On the walls of the Royal and Ancient Golf Club, overlooking the first and eighteenth fairways of the Old Course, there hangs a painting of golf being played over the links at St. Andrews. Painted around 1680, it is one of the earliest depictions of the game anywhere. More than three hundred years on, the canvas's landscape is still identifiable. The venerable university--currently attended by Prince William and, say cynical locals, a flock of American "babes" interested in becoming the new Grace Kelly--is still academically sound. The "municipal" courses owned by the town (which include the Old Course) are thriving. Golf as the village industry is ubiquitous.

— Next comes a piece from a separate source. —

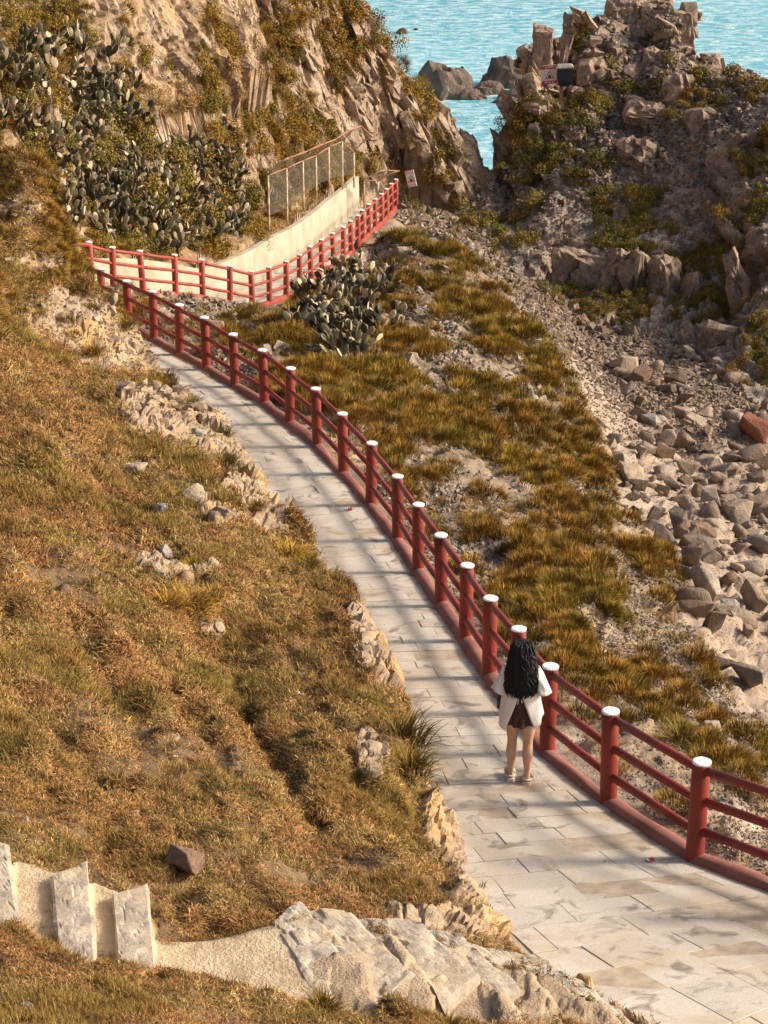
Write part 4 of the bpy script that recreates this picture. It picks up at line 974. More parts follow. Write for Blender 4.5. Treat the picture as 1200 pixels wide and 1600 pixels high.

But it is the shock of the new that produces heated debate in the numerous pubs and alehouses. Kingsbarns, a modern links masterpiece, is just a ten-minute drive from the cathedral ruins in town. The two new courses and large complex of the St. Andrews Bay Resort lie along the same road, their cliffside holes visible from parts of the old town. Both are American-owned businesses. Planning authorities have been inundated with applications for a flurry of additional courses all evidently hell-bent on wrapping themselves in the lure and mysticism that is encapsulated in the name and location of St. Andrews. Many applicants have retreated in defeat, others have merely parked themselves in the shadows till further opportunity arises. The result?There is buzz and a renaissance feel about the place. New restaurants have ditched chintz and traditional tartan in favor of cool modernity. Established institutions have smartened themselves up for the challenges ahead. Before he won the British Open in 1946, Sam Snead commented that the Old Course looked like "some old abandoned golf course." That seems an unthinkable utterance today when you consider the whole St. Andrews experience. The place has traded exclusively on Old Tom Morris antiquity before, but no longer, it would seem. The hope?Plus ça change, plus c'est la même chose--as they don't say in the R&A.